Les plus jeunes se contentent d’un peu de télévision chaque matin.

La reproduction en captivité

Aux beaux jours, l’enfant sauvage grimpe aux arbres, puis grimpe sur sa moitié si vous avez eu la présence d’esprit d’en acclimater une quelque temps auparavant. Les bébés d’enfants sauvages sont roses et dodus mais ne parviennent que rarement à maturité car les enfants domestiques les confondent avec les baigneurs en plastique, et les noient dans leur bain sans le faire exprès. Il vaut donc mieux que les deux espèces ne cohabitent pas si vous voulez vous lancer dans l’élevage intensif.

Les soins quotidiens

L’enfant sauvage a développé un sérieux retard en matière de comportement vestimentaire, aggravé par une hygiène corporelle aléatoire. Inutile donc de s’embarrasser d’une encombrante garde-robe. Quelques frusques en coutil épais suffiront pour les saisons froides. Dès le printemps, l’enfant sauvage vaque nu comme un ver et sautille de ci de là au gré des fessées que vous lui prodiguez.
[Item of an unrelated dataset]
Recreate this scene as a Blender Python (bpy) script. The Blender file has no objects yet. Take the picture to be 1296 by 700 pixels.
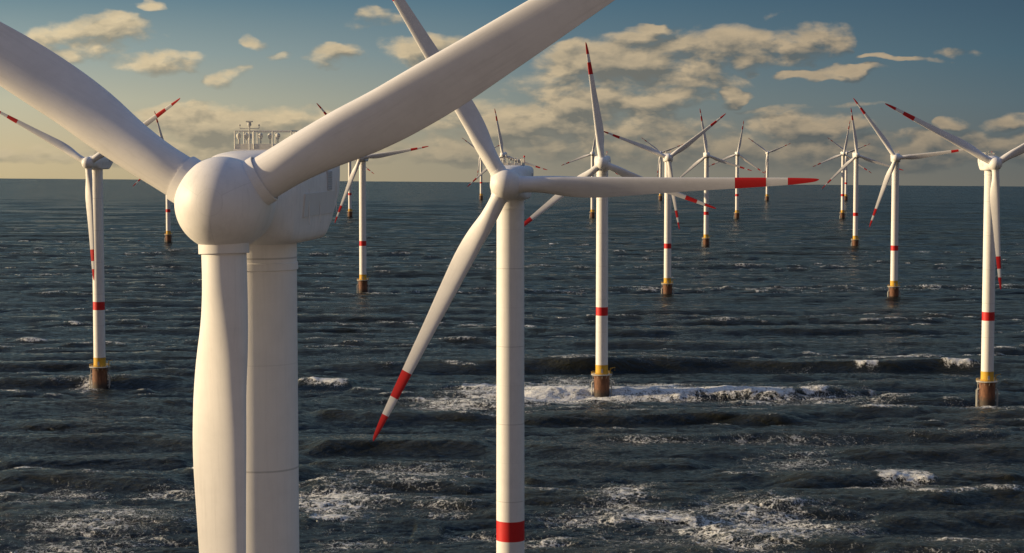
import bpy, bmesh, math, random
import numpy as np
from mathutils import Matrix, Vector, Euler

R = math.radians
rng = np.random.default_rng(11)
random.seed(5)
sc = bpy.context.scene
col = sc.collection

# ------------------------------------------------------------------ camera
F = 2450.0                      # focal length in pixels of a 1296 px wide frame
CAM_H = 126.8
PITCH = math.atan((350 - 190) / F)
cam_d = bpy.data.cameras.new('camera'); cam = bpy.data.objects.new('camera', cam_d); col.objects.link(cam)
cam.location = (0, 0, CAM_H); cam.rotation_euler = (math.pi/2 - PITCH, 0, 0)
cam_d.sensor_width = 36; cam_d.lens = F / 1296 * 36
cam_d.clip_start = 0.5; cam_d.clip_end = 60000
sc.camera = cam
sc.view_settings.view_transform = 'Standard'; sc.view_settings.look = 'None'; sc.view_settings.exposure = 0

def ray(px, py):
    x = (px - 648) / F; y = (350 - py) / F
    return np.array([x, math.cos(PITCH) + y*math.sin(PITCH), -math.sin(PITCH) + y*math.cos(PITCH)])
def ground(px, py, z=0.0):
    d = ray(px, py); t = (z - CAM_H) / d[2]
    return d[0]*t, d[1]*t
def at_depth(px, py, Y):
    d = ray(px, py); t = Y / d[1]
    return d[0]*t, Y

# ------------------------------------------------------------------ helpers
def tag(o, label=None, cat=None, group=None, kind=None):
    if label: o['label'] = label
    if cat: o['category'] = cat
    if group: o['group'] = group
    if kind: o['kind'] = kind
    return o
def link(name, me, parent=None):
    o = bpy.data.objects.new(name, me); col.objects.link(o)
    if parent: o.parent = parent
    return o
def mesh_of(name, bm, mats, smooth=True, angle=40):
    me = bpy.data.meshes.new(name); bm.normal_update(); bm.to_mesh(me); bm.free()
    for m in (mats if isinstance(mats, (list, tuple)) else [mats]): me.materials.append(m)
    if smooth:
        me.shade_smooth()
        try: me.set_sharp_from_angle(angle=R(angle))
        except Exception: pass
    return me
def lathe(bm, prof, n=64, mi=0, centre=(0, 0), cap=True):
    rings = []
    for r, z in prof:
        rings.append([bm.verts.new((centre[0]+r*math.cos(2*math.pi*k/n), centre[1]+r*math.sin(2*math.pi*k/n), z)) for k in range(n)])
    for i in range(len(rings)-1):
        m = mi[i] if isinstance(mi, (list, tuple)) else mi
        for k in range(n):
            f = bm.faces.new((rings[i][k], rings[i][(k+1) % n], rings[i+1][(k+1) % n], rings[i+1][k])); f.material_index = m
    if cap:
        for rg, rev in ((rings[0], True), (rings[-1], False)):
            f = bm.faces.new(list(reversed(rg)) if rev else rg)
            f.material_index = mi[0 if rev else -1] if isinstance(mi, (list, tuple)) else mi
def tube(bm, a, b, r, n=8, r2=None):
    a = Vector(a); b = Vector(b); d = (b-a); L = d.length
    q = d.to_track_quat('Z', 'Y').to_matrix().to_4x4()
    bmesh.ops.create_cone(bm, cap_ends=True, segments=n, radius1=r, radius2=r if r2 is None else r2, depth=L,
                          matrix=Matrix.Translation((a+b)/2) @ q)
def box(bm, c, s, rot=None):
    m = Matrix.Translation(c)
    if rot is not None: m = m @ rot
    m = m @ Matrix.Diagonal((s[0], s[1], s[2], 1))
    bmesh.ops.create_cube(bm, size=1, matrix=m)
def sphere(bm, c, r, n=12):
    bmesh.ops.create_uvsphere(bm, u_segments=n, v_segments=max(6, n//2), radius=r, matrix=Matrix.Translation(c))
def smooth_interp(x, xs, ys):
    # monotone-ish cubic hermite
    xs = np.array(xs, float); ys = np.array(ys, float)
    d = np.diff(ys)/np.diff(xs); m = np.zeros(len(xs)); m[0] = d[0]; m[-1] = d[-1]
    for i in range(1, len(xs)-1):
        m[i] = 0 if d[i-1]*d[i] <= 0 else 2*d[i-1]*d[i]/(d[i-1]+d[i])
    i = np.clip(np.searchsorted(xs, x) - 1, 0, len(xs)-2)
    h = xs[i+1]-xs[i]; t = (x-xs[i])/h
    return (2*t**3-3*t**2+1)*ys[i]+(t**3-2*t**2+t)*h*m[i]+(-2*t**3+3*t**2)*ys[i+1]+(t**3-t**2)*h*m[i+1]

# ------------------------------------------------------------------ node helpers
class NT:
    def __init__(s, nt): s.nt = nt; s.n = nt.nodes; s.l = nt.links
    def new(s, t, **k):
        nd = s.n.new(t)
        for a, b in k.items(): setattr(nd, a, b)
        return nd
    def put(s, sock, v):
        if v is None: return
        if isinstance(v, bpy.types.NodeSocket): s.l.new(v, sock)
        elif isinstance(v, (tuple, list)) and len(v) == 3 and sock.type == 'RGBA': sock.default_value = (*v, 1)
        else: sock.default_value = v
    def math(s, op, a, b=None, c=None, clamp=False):
        nd = s.new('ShaderNodeMath', operation=op, use_clamp=clamp)
        for i, v in enumerate((a, b, c)): s.put(nd.inputs[i], v)
        return nd.outputs[0]
    def vmath(s, op, a, b=None, scale=None):
        nd = s.new('ShaderNodeVectorMath', operation=op)
        s.put(nd.inputs[0], a)
        if b is not None: s.put(nd.inputs[1], b)
        if scale is not None: s.put(nd.inputs['Scale'], scale)
        return nd.outputs['Value'] if op in ('DOT_PRODUCT', 'LENGTH', 'DISTANCE') else nd.outputs[0]
    def mix(s, f, a, b):
        nd = s.new('ShaderNodeMix', data_type='RGBA', clamp_factor=True)
        s.put(nd.inputs[0], f); s.put(nd.inputs[6], a); s.put(nd.inputs[7], b)
        return nd.outputs[2]
    def mapr(s, v, a, b, c=0.0, d=1.0, smooth=False):
        nd = s.new('ShaderNodeMapRange', interpolation_type='SMOOTHSTEP' if smooth else 'LINEAR', clamp=True)
        for i, q in enumerate((v, a, b, c, d)): s.put(nd.inputs[i], q)
        return nd.outputs[0]
    def noise(s, vec, scale, detail=4, rough=.55, dist=0, lac=2.0):
        nd = s.new('ShaderNodeTexNoise'); s.put(nd.inputs['Vector'], vec); s.put(nd.inputs['Scale'], scale)
        nd.inputs['Detail'].default_value = detail; nd.inputs['Roughness'].default_value = rough
        nd.inputs['Distortion'].default_value = dist; nd.inputs['Lacunarity'].default_value = lac
        return nd.outputs['Fac']
    def comb(s, x, y, z):
        nd = s.new('ShaderNodeCombineXYZ')
        for i, v in enumerate((x, y, z)): s.put(nd.inputs[i], v)
        return nd.outputs[0]
    def sep(s, v):
        nd = s.new('ShaderNodeSeparateXYZ'); s.put(nd.inputs[0], v); return nd.outputs
    def ramp(s, f, stops, interp='EASE'):
        nd = s.new('ShaderNodeValToRGB'); cr = nd.color_ramp; cr.interpolation = interp
        while len(cr.elements) < len(stops): cr.elements.new(0.5)
        for e, (p, c) in zip(cr.elements, stops): e.position = p; e.color = (*c, 1)
        s.put(nd.inputs[0], f); return nd.outputs[0]
def lin(*c):
    return tuple((v/255/12.92 if v/255 <= .04045 else ((v/255+.055)/1.055)**2.4) for v in c)

def material(name):
    m = bpy.data.materials.new(name); m.use_nodes = True
    t = NT(m.node_tree); b = m.node_tree.nodes['Principled BSDF']
    return m, t, b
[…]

Il arrive qu’il tombe malade, mais c’est un simulateur né : Amusez-vous à le démasquer et à triompher de ses rougeoles imaginaires à l’aide d’un clystère de fort diamètre, vous verrez qu’il reprendra bientôt le chemin de l’école buissonnière que vous avez pris soin de fabriquer au fond du jardin.

En cas de fièvre persistante, l’usage du suppositoire au camphre s’avèrera souverain, ainsi que les saignées et les pointes de feu si vous vous sentez l’âme d’un Fagon.

La nuit, l’enfant sauvage dort dans un trou remplit de feuille morte. Pensez à changer régulièrement les feuilles. Achetez-en au besoin chez un Feuillard patenté si vous ne voulez pas les tuer vous-même.

L’enfant sauvage, mythe ou réalité ?

On rapporte que les vieux enfants sauvages, lorsqu’ils sentent la fin venir, se rendent en un lieu secret pour se laisser mourir de rire en se racontant des blagues éculées. C’est le fameux « Cimetière des vieux enfants » de la légendaire contrée de Carambar. La véracité de cette histoire est fortement mise en doute depuis la découverte d’ossements de clown qui tendent à prouver que ces enfants ont été poussés à rire contre leur gré. La polémique fait toujours débat au sein de l’Académie des Scientistes Troupiers.

On dit aussi que les enfants sauvages, au cours de la pleine lune, se transforment en enfants-garou. C’est parfaitement vrai et démontré dans l’ouvrage de Jean-Luc Poisson « Ruralité et cul-terrisme» dans lequel on apprend aussi que pour éloigner ces dangereux Néo lycanthropes, il suffit non pas de clouer-ce qui est cruel- mais de coller à la sécotine une chouette sur la porte de sa maison. Sinon, un suppositoire en argent massif fait aussi l’affaire.

Résumé :

Pour conclure, nous dirons que l'enfant sauvage a été une étape nécessaire à l'avènement de l'enfant actuel, tel que nous le connaissons. Notre devoir est de le protéger afin que nos chères têtes blondes puissent se rendre compte du chemin parcouru depuis l'aube de la maternelle et nous remercier des efforts que nous avons consenti pour qu’ils parviennent à leur tour à devenir de jeunes vieux capables de payer nos retraites. L’enfant sauvage est à l’humanité ce que le cheval est à la vapeur.